== BRIEF ==
Copy down every line where the string "Blender" shows up.

== SUPPLIED RECORDS ==
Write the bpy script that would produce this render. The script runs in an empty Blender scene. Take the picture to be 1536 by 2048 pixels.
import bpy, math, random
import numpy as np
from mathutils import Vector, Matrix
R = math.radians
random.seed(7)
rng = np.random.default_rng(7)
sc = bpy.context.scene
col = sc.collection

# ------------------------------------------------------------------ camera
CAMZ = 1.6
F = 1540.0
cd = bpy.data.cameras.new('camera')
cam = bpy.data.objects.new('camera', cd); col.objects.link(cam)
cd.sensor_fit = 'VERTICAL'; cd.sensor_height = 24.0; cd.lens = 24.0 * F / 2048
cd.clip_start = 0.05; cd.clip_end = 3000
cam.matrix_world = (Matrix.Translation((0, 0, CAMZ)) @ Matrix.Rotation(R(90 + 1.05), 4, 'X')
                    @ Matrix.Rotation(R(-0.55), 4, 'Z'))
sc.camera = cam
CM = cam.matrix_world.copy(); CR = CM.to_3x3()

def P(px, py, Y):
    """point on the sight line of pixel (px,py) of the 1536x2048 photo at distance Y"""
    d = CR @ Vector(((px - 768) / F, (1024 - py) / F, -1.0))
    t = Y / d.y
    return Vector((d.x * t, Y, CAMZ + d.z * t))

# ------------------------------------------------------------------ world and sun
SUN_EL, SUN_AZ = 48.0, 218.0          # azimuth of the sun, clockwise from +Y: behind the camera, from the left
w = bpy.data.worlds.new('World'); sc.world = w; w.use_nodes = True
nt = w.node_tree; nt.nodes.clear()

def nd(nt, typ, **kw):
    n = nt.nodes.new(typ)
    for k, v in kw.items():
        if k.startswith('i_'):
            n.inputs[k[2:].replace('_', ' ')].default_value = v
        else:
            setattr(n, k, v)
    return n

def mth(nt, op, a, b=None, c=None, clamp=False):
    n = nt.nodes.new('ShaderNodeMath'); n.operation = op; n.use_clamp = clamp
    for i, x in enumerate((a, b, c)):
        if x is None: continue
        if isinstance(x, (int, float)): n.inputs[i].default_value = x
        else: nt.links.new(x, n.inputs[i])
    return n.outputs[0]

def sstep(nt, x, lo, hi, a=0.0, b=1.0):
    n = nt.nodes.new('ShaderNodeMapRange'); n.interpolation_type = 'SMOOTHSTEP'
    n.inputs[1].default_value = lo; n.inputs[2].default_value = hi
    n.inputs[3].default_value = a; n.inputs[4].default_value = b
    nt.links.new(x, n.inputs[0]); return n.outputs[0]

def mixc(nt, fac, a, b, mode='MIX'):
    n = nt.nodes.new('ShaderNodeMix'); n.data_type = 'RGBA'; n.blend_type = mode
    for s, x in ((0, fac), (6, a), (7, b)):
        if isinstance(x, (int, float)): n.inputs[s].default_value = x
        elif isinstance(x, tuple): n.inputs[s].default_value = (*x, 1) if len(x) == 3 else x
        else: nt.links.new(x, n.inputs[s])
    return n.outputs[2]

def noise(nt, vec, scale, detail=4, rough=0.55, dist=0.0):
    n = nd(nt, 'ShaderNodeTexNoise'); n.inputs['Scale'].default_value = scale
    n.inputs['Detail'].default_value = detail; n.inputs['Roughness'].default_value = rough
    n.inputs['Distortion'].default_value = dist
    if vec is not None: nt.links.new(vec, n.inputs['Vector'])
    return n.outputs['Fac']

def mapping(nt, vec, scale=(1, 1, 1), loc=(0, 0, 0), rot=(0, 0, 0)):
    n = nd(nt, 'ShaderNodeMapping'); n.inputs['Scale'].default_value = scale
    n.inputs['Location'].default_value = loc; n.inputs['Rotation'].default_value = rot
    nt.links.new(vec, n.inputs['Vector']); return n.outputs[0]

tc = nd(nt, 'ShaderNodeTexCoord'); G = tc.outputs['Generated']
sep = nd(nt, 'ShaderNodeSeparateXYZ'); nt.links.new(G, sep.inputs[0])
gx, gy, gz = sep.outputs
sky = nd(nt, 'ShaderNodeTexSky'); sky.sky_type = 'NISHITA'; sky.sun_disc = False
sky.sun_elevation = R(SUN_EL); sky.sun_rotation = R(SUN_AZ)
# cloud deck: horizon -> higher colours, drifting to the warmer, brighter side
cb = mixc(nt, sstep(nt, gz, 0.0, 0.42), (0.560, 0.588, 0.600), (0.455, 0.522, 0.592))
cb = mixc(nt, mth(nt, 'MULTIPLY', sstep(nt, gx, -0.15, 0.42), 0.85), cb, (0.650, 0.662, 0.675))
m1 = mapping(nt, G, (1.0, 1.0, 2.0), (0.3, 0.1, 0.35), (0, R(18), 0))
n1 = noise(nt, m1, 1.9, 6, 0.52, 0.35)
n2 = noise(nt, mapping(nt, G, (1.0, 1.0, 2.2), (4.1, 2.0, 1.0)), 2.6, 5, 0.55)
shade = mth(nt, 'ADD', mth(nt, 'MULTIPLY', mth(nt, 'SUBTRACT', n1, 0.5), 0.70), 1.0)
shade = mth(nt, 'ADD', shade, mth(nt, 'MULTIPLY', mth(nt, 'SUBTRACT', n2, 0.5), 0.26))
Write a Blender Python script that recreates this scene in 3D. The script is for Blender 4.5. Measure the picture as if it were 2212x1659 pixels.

== RESULT OF THE TASK ==
Write the bpy script that would produce this render. The script runs in an empty Blender scene. Take the picture to be 1536 by 2048 pixels.
Write a Blender Python script that recreates this scene in 3D. The script is for Blender 4.5. Measure the picture as if it were 2212x1659 pixels.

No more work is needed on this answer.